Ich bin weder Redakteur noch Journalist noch sonstwie kreativ witzig legitimiert, mit Finger- und vor allem Hirnübungen wie dieser hier meine Brötchen zu verdienen. Wäre dem so, bräuchte ich allerdings wohl häufiger eine solche Deadline, auch wenn im Resultat dann nur etwas heraus kommen mag, was knapp über der Grasnarbe der Deadline wenigstens noch ein bisschen Atem hat…
Und schriebe ich ein Buch und hätte dabei eine Deadline, so würde ich darob ganz bestimmt vergessen, dass sich viele andere wünschten, es würde jemand nach dem Resultat ihrer Rohrkrepierungs-vermeidungsstrategien überhaupt fragen, wie dringend auch immer.
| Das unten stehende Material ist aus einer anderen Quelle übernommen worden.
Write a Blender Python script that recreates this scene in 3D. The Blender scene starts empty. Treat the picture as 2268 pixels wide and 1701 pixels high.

Druck erzeugt Gegendruck - es darf schlicht kein Hirndruck daraus werden. Ausschweifende Geister wie ich können umgekehrt sehr wohl - bei gewissen Arbeiten - etwas Zeitlimit gebrauchen. Führt angenehmer Weise zu etwas Entschlackung endloser Phantasieschlaufen, oder zumindest zum plötzlichen Abbruch eines Textes infolge der Deadl…

Montag, 2. April 2007

Kinderlieder

Ein Kind trällert oder summt oder brummt oder krächzt. Seinen eigenen Ohren ist es egal. Erst, wenn wir die richtigen Töne vorgeben, beginnt das Prüfende, sich selbst einengende, die Selbstkorrektur.
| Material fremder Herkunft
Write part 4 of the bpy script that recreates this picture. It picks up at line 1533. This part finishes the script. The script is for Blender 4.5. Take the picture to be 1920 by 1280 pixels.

Ich habe nie singen gelernt, bin unmusikalisch in der ursprünglichsten, wirklich Seelenschmerzen verursachenden Form, wann immer ich diese Erkenntnis nicht für mich behalte und sie nicht nur kundtue sondern mich gegen sie verhalte - also singe. Das geschieht sehr selten, fast gar nie, denn ich tue mir damit ja mittlerweile selber weh.
Und als Kind - ja, da habe auch ich ursprünglich mal gesungen. Am Lagerfeuer in der Jungschar vor allem, im Ferienlager, in der behüteten Gemeinschaft, im Chor der eben doch keiner war...
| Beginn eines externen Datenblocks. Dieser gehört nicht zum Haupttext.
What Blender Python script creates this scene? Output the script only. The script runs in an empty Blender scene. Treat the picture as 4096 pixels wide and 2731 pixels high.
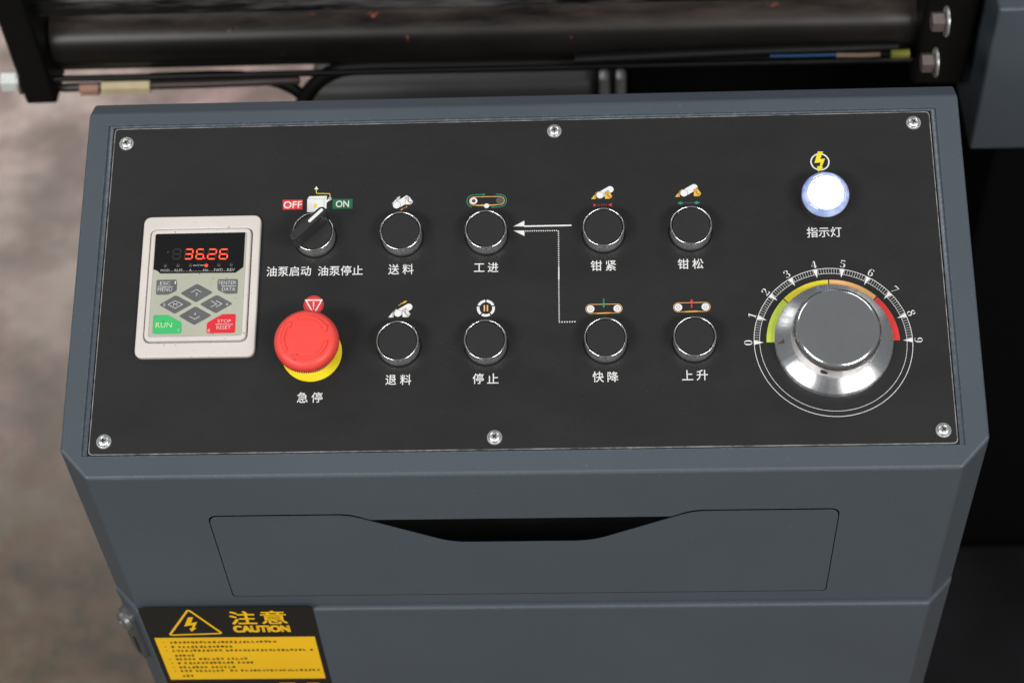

Und meine ursprünglichste Kindheitserfahrung mit Liedern kommt nicht von einem Kinderlied, sondern von Drafi Deutscher. Marmor Stein und Eisen bricht, aber unsere Liebe nicht - das habe ich mit Weltschmerz und Inbrunst gesungen, mit dem imaginären Mikrofon in der Hand, von der Rampe unserer steil abfallenden Garageneinfahrt herunter, ohne Rücksicht auf Verluste. Und das, lange bevor ich überhaupt wusste, wie gut und weh Liebe tun kann...
Song-Kontests allenthalben. Es ist wohl aller Menschen Traum, singen zu können, dass jedes Herz damit angerührt werden kann... Und wie mit allen Kinderträumen sollten wir sie einfach viel weniger leichtfertig hergeben, sollten sie uns mehr gönnen und uns weniger schämen oder grämen oder zurückhalten.
Eine Gemeinschaft der Kinder, in denen jeder Winnetou sein kann oder eine Prinzessin, in der jedes kleine Persönchen sich entfalten will und die Spielfreude in zittrigen fiebrigen hellen Wellen von Brust zu Brust wandert und die Wangen glühen, wenn gesungen wird - wer möchte sich solche Erinnerungen nicht bewahren?
Auf jeden Fall mehr als jene aus dem Blockflötenunterricht, in dem ich für die Ohren des Herrn Lehrers, der im Dorf seine Klavierabende zelebrierte, einfach nur eine Pein war, bis eines Tages das Holz der Flöte zwischen seinen gepressten und gekrallten Knöcheln, die im Krampf ganz weiss geworden waren, zerbarst. Gerne würde ich vergessen, dass es nicht seine rohe Kraft allein war, denn da war auch noch mein Kopf dazwischen und der Schmerz hat die Erinnerung an den Grund der verlorenen altväterisch-lehrerhaften Beherrschung nicht ausgelöscht, ganz im Gegenteil.
Und so singe ich nicht und werde nie singen und ich weiss auch: Ich kann es nicht.
Man muss nicht alles könnne. Es reicht ja auch, wenn ich beim Schreiben meine Hemmungen in der Schublade unter der Tischplatte lasse.